Selon la Ratio fundamentalis [8], les professeurs et les élèves doivent adhérer avec entière fidélité à la parole de Dieu dans la Sainte Ecriture et dans la Tradition… en en acquérant le sens vivant « avant tout par la fréquentation des écrits des Pères ». Ceux-ci méritent une grande estime, car « leur œuvre fait partie de la tradition vivante de l’Église, à laquelle, par une disposition providentielle, ils ont apporté une contribution de valeur durable à une époque plus favorable à la synthèse de la raison et de la foi » [9]. Une plus grande fréquentation des Pères peut donc être considérée comme le moyen le plus efficace pour découvrir la force vitale de la formation théologique [10] et, par dessus tout, pour s’insérer dans le dynamisme de la Tradition, « qui préserve d’un individualisme exagéré et assure l’objectivité de la pensée » [11].

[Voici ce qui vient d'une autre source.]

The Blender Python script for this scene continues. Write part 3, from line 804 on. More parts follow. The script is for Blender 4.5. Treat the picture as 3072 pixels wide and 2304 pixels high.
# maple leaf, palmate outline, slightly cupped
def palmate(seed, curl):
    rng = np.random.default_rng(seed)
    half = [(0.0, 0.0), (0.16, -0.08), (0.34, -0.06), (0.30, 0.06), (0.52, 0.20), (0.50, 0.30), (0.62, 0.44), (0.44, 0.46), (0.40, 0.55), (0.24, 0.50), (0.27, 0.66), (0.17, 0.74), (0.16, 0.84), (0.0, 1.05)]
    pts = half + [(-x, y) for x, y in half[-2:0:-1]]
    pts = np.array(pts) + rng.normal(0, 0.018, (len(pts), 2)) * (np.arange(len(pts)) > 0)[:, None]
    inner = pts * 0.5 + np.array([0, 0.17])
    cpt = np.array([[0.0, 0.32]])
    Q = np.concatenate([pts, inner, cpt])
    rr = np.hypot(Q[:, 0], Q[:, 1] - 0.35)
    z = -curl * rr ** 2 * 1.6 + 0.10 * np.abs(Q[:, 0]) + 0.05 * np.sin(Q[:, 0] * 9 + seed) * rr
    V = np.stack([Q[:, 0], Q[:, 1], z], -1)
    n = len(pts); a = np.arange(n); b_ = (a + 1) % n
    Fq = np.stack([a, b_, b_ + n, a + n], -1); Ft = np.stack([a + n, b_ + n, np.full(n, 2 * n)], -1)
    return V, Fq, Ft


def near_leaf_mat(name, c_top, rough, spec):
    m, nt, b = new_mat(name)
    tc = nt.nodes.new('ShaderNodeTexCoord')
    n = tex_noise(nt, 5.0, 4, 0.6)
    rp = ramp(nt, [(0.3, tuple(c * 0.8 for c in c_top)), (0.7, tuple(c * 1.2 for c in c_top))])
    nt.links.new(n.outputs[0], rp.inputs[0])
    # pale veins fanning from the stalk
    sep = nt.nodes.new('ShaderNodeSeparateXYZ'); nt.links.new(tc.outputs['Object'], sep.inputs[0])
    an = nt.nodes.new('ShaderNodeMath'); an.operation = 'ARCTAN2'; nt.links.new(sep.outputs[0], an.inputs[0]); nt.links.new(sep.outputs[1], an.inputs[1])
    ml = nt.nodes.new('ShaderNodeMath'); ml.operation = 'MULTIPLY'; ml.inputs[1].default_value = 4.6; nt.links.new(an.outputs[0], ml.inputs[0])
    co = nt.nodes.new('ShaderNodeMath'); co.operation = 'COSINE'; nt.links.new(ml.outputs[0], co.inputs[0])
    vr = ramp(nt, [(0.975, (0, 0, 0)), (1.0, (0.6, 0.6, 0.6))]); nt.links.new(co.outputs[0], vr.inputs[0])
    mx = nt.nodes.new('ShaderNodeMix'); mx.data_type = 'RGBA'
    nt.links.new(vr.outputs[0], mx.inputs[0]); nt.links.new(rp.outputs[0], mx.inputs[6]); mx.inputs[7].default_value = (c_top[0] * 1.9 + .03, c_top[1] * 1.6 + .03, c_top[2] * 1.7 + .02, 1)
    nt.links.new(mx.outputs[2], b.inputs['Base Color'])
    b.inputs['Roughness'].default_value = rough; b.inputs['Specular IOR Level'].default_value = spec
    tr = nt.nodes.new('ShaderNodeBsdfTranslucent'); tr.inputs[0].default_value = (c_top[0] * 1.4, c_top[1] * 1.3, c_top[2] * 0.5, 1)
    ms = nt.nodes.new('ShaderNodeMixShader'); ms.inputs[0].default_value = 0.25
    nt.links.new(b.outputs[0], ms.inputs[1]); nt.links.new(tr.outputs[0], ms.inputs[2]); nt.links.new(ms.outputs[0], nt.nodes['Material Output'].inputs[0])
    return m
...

Pour que ces exhortations ne restent pas lettre morte, on a donné, dans le document susmentionné sur La formation théologique des futurs prêtres, quelques normes pour l’étude systématique de la patristique (nn. 85-88).
16. c) Les impulsions données à l’étude des Pères par le Concile et par la Congrégation pour l’Education Catholique ont été accentuées ces dernières décennies, en différentes occasions, par les Souverains Pontifes. Leurs interventions, comme celles de leurs Prédécesseurs, se distinguent par la variété des sujets et l’impact produit sur la situation actuelle théologique et spirituelle :
« L’étude des Pères, de grande utilité pour tous, est d’impérieuse nécessité pour ceux qui ont à cœur le renouvellement théologique, pastoral et spirituel promu par le Concile et qui veulent y coopérer. Chez les Pères en effet il y a des constantes qui sont à la base de tout renouvellement authentique » [12]. La pensée patristique est christocentrique [13] ; elle est un exemple d’une théologie unifiée, vivante, mûrie au contact des problèmes du ministère pastoral [14] ; elle est un excellent modèle de catéchèse [15], une source pour la connaissance de la Sainte Ecriture et de la Tradition [16], comme aussi de l’homme total et de la vraie identité chrétienne [17]. Les Pères, en effet, « sont une structure stable de l’Église et accomplissent pour l’Église de tous les siècles une fonction ininterrompue. C’est ainsi que toute annonce de l’Évangile et tout magistère ensuite, pour pouvoir être authentiques, doivent être confrontés à leur annonce et à leur magistère, tout charisme et tout ministère doivent puiser à la source vive de leur paternité ; toute pierre nouvelle qui s’ajoute à l’édifice… doit se situer dans la structure qu’ils ont posée et se souder et s’unir à elle » [18]. Les incitations à l’étude plus intense de la patristique ne manquent donc pas. Elles sont nombreuses et bien motivées. Or, pour rendre ces sollicitations encore plus explicites, il paraît utile d’en exposer de suite quelques raisons.